[BEGIN]

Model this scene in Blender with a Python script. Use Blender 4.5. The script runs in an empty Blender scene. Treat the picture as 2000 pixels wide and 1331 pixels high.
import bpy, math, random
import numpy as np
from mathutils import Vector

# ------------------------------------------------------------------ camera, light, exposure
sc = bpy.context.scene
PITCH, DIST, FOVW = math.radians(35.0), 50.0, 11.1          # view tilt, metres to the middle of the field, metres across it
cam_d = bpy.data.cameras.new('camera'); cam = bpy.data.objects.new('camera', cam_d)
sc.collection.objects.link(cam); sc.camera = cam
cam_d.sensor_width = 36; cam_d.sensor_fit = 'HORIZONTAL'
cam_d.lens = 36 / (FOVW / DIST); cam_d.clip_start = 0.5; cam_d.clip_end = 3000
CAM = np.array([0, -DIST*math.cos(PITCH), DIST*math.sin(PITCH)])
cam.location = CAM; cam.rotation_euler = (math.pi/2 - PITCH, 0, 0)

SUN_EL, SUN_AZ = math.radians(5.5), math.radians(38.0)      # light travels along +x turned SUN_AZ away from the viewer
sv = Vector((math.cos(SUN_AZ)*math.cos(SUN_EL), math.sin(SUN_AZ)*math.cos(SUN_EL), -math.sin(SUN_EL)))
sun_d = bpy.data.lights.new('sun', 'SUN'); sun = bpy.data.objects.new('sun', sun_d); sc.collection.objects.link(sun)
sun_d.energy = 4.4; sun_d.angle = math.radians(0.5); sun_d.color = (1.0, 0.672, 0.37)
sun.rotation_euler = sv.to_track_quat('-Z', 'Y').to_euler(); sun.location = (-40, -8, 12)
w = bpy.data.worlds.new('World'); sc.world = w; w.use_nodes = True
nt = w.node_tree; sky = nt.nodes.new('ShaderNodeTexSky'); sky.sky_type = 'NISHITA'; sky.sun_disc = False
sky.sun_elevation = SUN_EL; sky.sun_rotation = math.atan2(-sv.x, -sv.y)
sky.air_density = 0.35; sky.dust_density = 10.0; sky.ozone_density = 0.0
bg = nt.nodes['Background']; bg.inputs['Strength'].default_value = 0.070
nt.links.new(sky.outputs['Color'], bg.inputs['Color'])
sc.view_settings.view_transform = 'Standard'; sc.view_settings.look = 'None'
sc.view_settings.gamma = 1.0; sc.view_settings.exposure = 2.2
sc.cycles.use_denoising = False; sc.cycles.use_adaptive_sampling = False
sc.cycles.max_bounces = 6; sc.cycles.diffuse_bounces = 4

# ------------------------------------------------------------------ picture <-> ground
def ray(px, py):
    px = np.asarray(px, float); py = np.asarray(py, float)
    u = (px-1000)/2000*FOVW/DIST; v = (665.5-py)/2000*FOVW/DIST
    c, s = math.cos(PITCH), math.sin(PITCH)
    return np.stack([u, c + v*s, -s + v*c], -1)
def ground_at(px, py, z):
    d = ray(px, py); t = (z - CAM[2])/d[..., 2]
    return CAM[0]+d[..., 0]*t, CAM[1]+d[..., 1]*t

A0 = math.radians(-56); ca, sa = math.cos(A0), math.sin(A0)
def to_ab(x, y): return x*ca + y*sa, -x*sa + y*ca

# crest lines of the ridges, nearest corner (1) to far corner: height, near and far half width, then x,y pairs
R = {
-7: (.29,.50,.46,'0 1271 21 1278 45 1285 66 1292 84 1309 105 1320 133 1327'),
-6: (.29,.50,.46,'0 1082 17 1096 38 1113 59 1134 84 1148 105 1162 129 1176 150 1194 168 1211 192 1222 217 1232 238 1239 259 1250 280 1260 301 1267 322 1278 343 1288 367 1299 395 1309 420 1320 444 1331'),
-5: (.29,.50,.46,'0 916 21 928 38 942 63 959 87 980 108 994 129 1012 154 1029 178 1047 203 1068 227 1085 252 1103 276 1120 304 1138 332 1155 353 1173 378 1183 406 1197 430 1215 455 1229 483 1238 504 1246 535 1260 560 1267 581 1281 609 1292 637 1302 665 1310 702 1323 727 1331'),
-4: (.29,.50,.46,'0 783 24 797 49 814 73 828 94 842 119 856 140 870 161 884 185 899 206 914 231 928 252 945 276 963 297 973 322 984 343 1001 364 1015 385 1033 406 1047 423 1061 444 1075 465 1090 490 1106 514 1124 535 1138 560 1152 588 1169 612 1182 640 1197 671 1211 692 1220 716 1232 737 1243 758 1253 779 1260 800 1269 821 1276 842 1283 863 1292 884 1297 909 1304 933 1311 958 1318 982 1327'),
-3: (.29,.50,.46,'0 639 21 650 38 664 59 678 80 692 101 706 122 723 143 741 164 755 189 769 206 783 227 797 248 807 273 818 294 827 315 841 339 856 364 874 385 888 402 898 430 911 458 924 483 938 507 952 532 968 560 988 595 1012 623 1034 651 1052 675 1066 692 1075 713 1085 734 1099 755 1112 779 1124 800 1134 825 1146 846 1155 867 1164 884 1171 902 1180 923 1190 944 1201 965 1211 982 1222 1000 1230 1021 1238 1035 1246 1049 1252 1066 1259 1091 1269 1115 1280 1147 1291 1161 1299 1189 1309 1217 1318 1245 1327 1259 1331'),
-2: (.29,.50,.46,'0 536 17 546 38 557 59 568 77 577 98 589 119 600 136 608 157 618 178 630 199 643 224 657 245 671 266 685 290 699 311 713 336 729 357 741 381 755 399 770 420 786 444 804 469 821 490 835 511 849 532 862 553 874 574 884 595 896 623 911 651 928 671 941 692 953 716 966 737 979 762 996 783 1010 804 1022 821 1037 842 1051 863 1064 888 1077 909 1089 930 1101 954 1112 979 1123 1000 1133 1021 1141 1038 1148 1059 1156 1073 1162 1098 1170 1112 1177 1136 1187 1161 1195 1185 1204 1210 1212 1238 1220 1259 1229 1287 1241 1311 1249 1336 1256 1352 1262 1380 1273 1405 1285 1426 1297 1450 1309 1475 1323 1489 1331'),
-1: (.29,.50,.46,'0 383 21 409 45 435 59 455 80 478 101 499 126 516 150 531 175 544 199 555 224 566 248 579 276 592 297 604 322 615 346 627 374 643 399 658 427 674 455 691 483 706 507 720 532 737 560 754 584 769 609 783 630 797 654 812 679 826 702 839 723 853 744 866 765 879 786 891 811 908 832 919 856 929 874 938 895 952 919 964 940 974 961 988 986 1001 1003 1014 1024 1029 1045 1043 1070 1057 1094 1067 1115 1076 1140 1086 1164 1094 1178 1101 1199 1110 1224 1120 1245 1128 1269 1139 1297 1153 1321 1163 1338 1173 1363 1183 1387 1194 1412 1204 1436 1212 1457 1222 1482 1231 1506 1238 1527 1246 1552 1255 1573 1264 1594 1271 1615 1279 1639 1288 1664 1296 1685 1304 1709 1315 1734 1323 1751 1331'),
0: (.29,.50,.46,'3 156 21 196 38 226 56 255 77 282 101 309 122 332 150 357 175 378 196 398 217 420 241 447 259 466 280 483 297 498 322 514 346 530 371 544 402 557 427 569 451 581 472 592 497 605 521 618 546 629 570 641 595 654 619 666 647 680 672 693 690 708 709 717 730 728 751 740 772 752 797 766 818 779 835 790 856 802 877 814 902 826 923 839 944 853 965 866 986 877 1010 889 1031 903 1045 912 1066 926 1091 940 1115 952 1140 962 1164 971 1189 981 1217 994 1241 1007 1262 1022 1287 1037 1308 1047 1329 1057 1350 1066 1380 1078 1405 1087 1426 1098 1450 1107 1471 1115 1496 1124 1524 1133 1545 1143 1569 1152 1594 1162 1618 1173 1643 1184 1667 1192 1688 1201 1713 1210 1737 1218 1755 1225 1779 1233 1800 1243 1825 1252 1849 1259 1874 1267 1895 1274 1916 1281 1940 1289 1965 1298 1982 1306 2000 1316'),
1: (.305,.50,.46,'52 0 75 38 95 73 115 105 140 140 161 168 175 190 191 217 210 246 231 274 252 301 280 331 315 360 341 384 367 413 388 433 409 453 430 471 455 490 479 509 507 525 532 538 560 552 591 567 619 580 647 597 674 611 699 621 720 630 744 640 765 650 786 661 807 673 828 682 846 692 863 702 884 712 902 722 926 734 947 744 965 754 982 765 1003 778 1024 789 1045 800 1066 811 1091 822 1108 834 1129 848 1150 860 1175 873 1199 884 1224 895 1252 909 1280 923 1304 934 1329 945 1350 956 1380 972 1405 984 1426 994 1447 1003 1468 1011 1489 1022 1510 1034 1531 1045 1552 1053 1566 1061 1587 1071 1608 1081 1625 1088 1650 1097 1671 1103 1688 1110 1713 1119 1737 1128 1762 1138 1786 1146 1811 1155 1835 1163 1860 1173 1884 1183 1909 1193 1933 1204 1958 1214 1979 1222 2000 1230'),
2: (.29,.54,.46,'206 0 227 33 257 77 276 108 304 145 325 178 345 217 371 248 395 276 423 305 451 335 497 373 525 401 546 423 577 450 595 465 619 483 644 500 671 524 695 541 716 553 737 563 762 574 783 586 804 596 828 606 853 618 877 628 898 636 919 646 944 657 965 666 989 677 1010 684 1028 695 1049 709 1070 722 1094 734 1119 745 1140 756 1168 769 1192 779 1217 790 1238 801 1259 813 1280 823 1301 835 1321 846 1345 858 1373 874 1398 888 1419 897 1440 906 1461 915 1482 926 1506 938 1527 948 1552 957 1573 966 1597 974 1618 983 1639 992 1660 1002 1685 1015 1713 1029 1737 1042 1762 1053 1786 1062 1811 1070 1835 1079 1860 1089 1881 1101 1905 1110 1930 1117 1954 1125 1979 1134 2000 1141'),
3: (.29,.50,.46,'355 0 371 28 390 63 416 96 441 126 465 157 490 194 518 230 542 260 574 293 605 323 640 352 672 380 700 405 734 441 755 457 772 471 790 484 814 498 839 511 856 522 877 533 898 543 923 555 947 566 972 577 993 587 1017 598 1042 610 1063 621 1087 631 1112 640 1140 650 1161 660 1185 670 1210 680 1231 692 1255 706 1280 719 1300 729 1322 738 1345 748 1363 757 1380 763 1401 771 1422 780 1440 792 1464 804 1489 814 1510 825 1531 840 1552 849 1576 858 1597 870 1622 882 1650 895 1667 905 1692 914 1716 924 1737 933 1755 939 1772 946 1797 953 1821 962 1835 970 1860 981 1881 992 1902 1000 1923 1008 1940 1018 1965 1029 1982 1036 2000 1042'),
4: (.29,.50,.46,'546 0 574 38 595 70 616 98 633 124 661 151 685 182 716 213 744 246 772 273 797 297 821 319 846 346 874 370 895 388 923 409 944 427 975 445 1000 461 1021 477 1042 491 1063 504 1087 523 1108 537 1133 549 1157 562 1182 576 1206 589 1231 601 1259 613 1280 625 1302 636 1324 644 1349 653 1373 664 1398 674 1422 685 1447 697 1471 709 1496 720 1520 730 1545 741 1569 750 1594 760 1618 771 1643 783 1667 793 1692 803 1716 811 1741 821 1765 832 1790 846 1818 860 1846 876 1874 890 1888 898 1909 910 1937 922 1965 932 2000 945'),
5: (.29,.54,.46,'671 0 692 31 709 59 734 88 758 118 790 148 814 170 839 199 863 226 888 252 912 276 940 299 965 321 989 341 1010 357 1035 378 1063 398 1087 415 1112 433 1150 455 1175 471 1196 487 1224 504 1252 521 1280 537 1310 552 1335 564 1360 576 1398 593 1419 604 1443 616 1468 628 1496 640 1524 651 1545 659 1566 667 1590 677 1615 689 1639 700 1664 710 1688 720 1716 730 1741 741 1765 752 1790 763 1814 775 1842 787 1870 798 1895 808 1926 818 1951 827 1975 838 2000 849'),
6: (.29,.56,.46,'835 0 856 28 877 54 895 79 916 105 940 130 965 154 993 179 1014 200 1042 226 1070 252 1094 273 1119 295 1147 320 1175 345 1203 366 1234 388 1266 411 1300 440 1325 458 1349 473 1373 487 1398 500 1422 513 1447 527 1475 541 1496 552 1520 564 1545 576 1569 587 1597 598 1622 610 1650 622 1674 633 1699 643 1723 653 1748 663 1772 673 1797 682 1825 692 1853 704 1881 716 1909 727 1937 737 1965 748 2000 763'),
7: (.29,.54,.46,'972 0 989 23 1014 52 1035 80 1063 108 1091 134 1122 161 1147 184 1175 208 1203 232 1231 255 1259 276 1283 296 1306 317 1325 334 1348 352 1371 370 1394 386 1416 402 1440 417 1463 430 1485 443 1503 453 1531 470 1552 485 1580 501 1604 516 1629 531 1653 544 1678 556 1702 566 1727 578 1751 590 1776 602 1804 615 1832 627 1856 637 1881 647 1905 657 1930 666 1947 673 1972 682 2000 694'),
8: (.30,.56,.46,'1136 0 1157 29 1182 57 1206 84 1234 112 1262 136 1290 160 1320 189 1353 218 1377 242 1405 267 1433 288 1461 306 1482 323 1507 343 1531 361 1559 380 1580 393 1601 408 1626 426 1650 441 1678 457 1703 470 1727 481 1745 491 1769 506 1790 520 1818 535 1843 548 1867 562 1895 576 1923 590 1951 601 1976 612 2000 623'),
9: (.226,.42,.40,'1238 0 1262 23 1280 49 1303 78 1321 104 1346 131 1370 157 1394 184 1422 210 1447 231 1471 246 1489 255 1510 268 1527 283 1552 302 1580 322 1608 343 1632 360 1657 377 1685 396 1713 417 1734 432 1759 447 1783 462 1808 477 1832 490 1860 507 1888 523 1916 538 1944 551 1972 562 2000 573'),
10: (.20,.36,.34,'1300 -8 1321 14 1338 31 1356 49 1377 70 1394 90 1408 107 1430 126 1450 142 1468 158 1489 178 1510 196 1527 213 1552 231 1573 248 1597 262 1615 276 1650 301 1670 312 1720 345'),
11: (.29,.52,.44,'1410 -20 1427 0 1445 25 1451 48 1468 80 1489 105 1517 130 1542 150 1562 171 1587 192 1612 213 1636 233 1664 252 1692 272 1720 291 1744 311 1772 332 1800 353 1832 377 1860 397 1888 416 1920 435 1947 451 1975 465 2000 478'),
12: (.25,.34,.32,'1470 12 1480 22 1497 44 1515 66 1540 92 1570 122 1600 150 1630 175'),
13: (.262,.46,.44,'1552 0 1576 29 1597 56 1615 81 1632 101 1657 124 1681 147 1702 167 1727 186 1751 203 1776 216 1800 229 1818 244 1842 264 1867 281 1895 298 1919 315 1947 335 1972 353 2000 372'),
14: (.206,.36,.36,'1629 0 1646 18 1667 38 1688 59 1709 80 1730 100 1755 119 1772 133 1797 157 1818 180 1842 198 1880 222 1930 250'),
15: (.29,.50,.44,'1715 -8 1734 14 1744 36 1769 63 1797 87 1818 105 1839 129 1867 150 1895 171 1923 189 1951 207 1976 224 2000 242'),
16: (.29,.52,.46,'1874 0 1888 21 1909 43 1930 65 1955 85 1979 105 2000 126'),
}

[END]

**AIM**
Print only the lines from the top of the data above down to the line holding "sc.cycles.max_bounces = 6;", inclusive.

**ANSWER TO THE TASK**
Model this scene in Blender with a Python script. Use Blender 4.5. The script runs in an empty Blender scene. Treat the picture as 2000 pixels wide and 1331 pixels high.
import bpy, math, random
import numpy as np
from mathutils import Vector

# ------------------------------------------------------------------ camera, light, exposure
sc = bpy.context.scene
PITCH, DIST, FOVW = math.radians(35.0), 50.0, 11.1          # view tilt, metres to the middle of the field, metres across it
cam_d = bpy.data.cameras.new('camera'); cam = bpy.data.objects.new('camera', cam_d)
sc.collection.objects.link(cam); sc.camera = cam
cam_d.sensor_width = 36; cam_d.sensor_fit = 'HORIZONTAL'
cam_d.lens = 36 / (FOVW / DIST); cam_d.clip_start = 0.5; cam_d.clip_end = 3000
CAM = np.array([0, -DIST*math.cos(PITCH), DIST*math.sin(PITCH)])
cam.location = CAM; cam.rotation_euler = (math.pi/2 - PITCH, 0, 0)

SUN_EL, SUN_AZ = math.radians(5.5), math.radians(38.0)      # light travels along +x turned SUN_AZ away from the viewer
sv = Vector((math.cos(SUN_AZ)*math.cos(SUN_EL), math.sin(SUN_AZ)*math.cos(SUN_EL), -math.sin(SUN_EL)))
sun_d = bpy.data.lights.new('sun', 'SUN'); sun = bpy.data.objects.new('sun', sun_d); sc.collection.objects.link(sun)
sun_d.energy = 4.4; sun_d.angle = math.radians(0.5); sun_d.color = (1.0, 0.672, 0.37)
sun.rotation_euler = sv.to_track_quat('-Z', 'Y').to_euler(); sun.location = (-40, -8, 12)
w = bpy.data.worlds.new('World'); sc.world = w; w.use_nodes = True
nt = w.node_tree; sky = nt.nodes.new('ShaderNodeTexSky'); sky.sky_type = 'NISHITA'; sky.sun_disc = False
sky.sun_elevation = SUN_EL; sky.sun_rotation = math.atan2(-sv.x, -sv.y)
sky.air_density = 0.35; sky.dust_density = 10.0; sky.ozone_density = 0.0
bg = nt.nodes['Background']; bg.inputs['Strength'].default_value = 0.070
nt.links.new(sky.outputs['Color'], bg.inputs['Color'])
sc.view_settings.view_transform = 'Standard'; sc.view_settings.look = 'None'
sc.view_settings.gamma = 1.0; sc.view_settings.exposure = 2.2
sc.cycles.use_denoising = False; sc.cycles.use_adaptive_sampling = False
sc.cycles.max_bounces = 6; sc.cycles.diffuse_bounces = 4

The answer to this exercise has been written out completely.